If it is software I am reviewing (rather than documents), than almost invariabily yes. But the multinational company has no problem arranging for the demos to be done here, at their development center in Tel Aviv.
In most other cases, I can do the whole project by remote control.
> *) How do you make sure the development team remembers you and remembers
> to send you timely updates and information?
This isn't quite relevant to the kind of work I do. If, for example, I am responding to a Requirements Questionnaire in the framework of an RFP, then I am usually given a list of software specialists who are responsible for each subject area. If I am lucky, there is a Project Coordinator who is responsible for organizing the responses that are written and submitted to me by these specialists. The key issue is making sure there is a single person who is ultimately responsible for confirming that the material I have written (or copied from other, earlier, documents) is acurate and up to date.
> *) What do you do if you can't run their software on your own computer?
1. Utter something unrepeatable, usually in Hebrew or Arabic.
2. Call for a taxi.
> *) How do developers view this arrangement if you suggest it to them?

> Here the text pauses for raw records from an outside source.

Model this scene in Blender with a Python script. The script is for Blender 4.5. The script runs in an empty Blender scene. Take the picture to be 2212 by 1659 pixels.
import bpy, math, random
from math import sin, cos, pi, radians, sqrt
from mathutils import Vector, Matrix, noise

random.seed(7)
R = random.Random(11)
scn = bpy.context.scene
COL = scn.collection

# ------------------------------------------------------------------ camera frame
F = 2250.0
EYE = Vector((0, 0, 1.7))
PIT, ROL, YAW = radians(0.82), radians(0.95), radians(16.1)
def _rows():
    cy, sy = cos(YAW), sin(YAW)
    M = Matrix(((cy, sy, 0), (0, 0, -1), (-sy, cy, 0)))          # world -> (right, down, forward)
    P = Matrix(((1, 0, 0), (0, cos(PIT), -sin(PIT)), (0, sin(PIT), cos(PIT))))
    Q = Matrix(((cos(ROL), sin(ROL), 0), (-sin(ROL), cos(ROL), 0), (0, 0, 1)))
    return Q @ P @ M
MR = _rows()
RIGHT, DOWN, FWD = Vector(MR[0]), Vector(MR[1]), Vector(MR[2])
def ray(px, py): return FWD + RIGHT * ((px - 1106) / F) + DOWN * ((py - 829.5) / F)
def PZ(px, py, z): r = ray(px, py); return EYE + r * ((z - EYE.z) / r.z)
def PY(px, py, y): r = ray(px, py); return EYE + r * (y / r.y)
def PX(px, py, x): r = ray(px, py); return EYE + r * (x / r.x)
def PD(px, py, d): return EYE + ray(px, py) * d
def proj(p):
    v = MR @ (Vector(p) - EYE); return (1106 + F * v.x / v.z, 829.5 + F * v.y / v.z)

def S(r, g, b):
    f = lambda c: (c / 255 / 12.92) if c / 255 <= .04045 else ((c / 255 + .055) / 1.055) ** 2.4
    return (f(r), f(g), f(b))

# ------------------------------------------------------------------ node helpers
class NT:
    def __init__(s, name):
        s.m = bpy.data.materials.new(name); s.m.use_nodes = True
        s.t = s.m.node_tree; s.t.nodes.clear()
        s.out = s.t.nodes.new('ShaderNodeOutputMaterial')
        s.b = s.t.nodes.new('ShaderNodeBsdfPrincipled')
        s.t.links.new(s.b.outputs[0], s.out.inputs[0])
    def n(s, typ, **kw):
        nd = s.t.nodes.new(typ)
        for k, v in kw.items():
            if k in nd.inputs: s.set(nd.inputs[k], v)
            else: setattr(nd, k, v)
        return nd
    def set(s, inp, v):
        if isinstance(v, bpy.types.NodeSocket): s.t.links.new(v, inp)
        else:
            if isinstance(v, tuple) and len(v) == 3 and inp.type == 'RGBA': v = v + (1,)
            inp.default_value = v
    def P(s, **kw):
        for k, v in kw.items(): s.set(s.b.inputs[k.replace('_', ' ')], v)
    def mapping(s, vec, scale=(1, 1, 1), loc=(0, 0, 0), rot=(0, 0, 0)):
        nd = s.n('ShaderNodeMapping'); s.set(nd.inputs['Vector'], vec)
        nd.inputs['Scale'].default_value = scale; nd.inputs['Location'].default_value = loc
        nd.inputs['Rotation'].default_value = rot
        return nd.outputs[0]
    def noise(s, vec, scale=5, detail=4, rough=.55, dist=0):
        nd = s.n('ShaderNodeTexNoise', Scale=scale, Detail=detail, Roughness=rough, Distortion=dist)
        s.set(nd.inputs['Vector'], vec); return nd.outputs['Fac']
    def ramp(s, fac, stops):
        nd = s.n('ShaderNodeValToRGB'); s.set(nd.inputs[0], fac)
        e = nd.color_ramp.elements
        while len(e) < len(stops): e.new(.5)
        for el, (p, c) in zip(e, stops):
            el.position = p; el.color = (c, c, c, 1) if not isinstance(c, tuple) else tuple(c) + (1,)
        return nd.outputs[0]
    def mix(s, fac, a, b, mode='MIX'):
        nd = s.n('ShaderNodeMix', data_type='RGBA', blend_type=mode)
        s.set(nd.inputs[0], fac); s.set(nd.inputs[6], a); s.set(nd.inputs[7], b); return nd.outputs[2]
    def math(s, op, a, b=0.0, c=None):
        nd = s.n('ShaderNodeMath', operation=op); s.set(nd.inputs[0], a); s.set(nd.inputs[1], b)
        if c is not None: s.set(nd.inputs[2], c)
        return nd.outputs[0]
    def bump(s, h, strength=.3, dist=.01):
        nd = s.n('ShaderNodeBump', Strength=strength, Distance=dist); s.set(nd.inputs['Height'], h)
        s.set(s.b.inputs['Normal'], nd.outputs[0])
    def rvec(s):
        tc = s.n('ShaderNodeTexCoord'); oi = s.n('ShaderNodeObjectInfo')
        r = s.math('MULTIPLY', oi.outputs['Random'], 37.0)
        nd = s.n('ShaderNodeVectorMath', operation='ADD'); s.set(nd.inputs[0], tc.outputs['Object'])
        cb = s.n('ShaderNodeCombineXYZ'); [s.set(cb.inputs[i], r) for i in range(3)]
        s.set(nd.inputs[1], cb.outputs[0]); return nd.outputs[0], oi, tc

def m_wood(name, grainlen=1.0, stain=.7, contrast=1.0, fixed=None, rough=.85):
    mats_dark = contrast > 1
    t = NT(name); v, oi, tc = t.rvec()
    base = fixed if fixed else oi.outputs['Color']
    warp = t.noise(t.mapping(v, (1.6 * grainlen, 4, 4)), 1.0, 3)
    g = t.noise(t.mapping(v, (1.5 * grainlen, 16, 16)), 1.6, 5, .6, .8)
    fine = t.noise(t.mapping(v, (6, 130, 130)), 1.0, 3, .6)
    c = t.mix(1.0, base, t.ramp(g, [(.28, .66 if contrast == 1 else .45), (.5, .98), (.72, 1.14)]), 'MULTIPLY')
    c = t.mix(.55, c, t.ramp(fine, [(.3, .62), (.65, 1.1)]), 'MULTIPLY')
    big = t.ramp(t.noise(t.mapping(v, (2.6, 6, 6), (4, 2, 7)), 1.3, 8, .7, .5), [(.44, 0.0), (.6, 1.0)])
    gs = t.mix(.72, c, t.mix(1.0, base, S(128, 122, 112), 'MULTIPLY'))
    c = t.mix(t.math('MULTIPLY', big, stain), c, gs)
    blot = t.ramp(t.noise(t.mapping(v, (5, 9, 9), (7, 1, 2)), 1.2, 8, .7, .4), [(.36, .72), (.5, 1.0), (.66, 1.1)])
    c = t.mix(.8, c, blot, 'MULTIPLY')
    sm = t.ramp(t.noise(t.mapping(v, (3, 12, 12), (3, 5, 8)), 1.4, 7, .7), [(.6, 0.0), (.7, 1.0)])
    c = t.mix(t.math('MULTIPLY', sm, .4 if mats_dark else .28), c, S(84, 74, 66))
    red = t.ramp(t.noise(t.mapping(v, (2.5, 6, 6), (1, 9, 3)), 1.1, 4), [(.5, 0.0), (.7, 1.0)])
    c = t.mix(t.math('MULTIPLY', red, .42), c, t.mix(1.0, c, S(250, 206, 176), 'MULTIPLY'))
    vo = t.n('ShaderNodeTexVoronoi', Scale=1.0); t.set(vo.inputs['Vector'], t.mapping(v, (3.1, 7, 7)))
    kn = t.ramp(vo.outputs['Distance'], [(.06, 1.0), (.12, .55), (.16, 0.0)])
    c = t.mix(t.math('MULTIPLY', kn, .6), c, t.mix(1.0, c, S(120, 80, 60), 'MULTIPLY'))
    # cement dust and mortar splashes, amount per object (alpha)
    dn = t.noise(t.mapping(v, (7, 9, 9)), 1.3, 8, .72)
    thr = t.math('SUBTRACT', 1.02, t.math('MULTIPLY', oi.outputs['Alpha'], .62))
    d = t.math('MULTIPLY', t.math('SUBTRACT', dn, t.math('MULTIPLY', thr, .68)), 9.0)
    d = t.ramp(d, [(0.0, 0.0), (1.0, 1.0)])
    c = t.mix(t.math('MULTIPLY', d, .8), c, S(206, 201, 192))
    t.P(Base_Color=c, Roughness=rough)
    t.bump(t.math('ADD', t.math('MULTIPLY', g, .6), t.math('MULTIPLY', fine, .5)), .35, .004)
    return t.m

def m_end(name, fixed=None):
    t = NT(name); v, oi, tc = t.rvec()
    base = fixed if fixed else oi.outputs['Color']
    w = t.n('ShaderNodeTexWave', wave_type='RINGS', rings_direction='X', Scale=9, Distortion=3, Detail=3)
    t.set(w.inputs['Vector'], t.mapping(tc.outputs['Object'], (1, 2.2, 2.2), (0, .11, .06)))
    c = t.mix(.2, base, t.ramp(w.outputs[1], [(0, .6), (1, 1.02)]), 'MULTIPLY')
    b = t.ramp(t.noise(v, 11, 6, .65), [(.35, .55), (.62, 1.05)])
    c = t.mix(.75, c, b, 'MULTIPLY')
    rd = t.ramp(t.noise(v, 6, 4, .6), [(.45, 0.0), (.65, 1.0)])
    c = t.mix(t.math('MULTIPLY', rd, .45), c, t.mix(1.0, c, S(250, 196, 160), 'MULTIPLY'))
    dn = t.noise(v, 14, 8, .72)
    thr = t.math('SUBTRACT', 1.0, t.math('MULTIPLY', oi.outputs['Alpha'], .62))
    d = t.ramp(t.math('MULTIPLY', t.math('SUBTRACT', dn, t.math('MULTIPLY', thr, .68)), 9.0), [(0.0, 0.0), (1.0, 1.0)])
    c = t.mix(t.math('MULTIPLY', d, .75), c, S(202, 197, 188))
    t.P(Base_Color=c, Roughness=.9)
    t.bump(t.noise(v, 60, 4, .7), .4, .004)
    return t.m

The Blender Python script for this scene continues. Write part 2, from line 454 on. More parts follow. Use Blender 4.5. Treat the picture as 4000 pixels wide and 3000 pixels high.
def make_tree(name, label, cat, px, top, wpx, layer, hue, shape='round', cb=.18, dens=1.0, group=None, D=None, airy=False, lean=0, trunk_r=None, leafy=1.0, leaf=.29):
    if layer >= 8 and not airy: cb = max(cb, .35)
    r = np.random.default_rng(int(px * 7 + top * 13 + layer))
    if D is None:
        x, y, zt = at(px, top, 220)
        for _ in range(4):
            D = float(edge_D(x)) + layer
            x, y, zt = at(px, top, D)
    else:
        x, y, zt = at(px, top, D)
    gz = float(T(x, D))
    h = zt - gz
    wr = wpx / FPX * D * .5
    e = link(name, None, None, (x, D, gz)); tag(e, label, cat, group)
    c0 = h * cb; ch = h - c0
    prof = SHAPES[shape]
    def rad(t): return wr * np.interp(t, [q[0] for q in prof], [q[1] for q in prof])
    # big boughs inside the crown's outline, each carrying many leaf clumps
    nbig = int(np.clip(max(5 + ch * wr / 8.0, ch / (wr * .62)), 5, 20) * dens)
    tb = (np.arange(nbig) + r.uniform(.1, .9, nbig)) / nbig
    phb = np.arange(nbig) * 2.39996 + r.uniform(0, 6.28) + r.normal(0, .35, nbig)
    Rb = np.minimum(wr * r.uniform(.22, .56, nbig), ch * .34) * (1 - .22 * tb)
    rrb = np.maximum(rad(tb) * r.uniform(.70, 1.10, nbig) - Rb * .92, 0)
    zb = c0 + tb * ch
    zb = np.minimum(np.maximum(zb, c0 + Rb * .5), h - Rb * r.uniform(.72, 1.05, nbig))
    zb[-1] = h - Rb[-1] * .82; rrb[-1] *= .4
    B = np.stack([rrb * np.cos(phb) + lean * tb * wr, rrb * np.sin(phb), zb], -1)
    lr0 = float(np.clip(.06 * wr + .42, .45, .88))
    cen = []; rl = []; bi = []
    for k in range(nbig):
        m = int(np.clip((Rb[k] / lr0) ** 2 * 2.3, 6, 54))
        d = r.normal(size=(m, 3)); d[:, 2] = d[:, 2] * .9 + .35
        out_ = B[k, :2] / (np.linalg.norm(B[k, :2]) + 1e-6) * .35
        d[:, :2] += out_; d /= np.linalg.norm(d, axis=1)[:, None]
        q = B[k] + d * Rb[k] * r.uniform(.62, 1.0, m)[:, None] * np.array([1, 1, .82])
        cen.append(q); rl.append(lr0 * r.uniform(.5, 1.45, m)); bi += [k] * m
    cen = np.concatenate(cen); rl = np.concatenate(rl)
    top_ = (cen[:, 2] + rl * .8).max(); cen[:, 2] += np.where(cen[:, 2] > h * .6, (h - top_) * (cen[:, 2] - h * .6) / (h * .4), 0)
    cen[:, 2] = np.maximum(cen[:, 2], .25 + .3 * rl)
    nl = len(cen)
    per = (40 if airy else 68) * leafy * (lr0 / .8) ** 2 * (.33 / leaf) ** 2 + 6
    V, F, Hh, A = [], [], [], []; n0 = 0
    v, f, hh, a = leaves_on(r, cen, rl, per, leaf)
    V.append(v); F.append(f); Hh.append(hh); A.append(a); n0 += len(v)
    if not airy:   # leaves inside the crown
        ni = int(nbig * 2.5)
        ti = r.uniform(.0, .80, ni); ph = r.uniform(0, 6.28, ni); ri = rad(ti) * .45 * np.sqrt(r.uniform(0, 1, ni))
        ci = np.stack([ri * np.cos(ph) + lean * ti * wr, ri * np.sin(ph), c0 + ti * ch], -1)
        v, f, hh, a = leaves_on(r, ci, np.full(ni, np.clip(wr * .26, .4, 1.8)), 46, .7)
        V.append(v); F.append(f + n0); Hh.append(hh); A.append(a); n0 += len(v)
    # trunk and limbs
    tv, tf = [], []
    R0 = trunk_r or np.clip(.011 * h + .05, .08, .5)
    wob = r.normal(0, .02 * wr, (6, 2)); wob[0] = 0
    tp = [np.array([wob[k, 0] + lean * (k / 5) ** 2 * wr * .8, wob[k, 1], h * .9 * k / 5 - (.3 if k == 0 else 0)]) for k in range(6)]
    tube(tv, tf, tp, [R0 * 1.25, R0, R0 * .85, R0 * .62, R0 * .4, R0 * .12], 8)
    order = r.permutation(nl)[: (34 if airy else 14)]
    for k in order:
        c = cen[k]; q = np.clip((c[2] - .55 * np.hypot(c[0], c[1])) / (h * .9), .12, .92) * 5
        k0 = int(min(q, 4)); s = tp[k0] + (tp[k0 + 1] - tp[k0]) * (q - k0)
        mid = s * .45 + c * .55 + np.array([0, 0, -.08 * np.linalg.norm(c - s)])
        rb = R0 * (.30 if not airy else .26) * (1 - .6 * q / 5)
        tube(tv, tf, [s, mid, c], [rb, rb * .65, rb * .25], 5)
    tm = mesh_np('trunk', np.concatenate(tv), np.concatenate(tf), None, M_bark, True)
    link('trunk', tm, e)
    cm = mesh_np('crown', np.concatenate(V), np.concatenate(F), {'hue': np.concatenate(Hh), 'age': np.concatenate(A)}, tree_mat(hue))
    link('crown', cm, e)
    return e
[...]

This varies from person to person. Some people at the loal development center will demand that I come in every day and work with them in person -- even though this is often slower and more cumbersome than working by remote control. (For example, carrying a draft from one building to another at the development center -- including two 12-storey elevator rides and a stretch of about 100 yards of sidewalk -- an take muh longer than sending it by Microsoft Exchange.) In many cases, no constructive purpose is served by my working there in person except that they can come into my room every fifteen minutes and ask whether I'm finished yet. But again, I don't mind much, since I charge by the hour.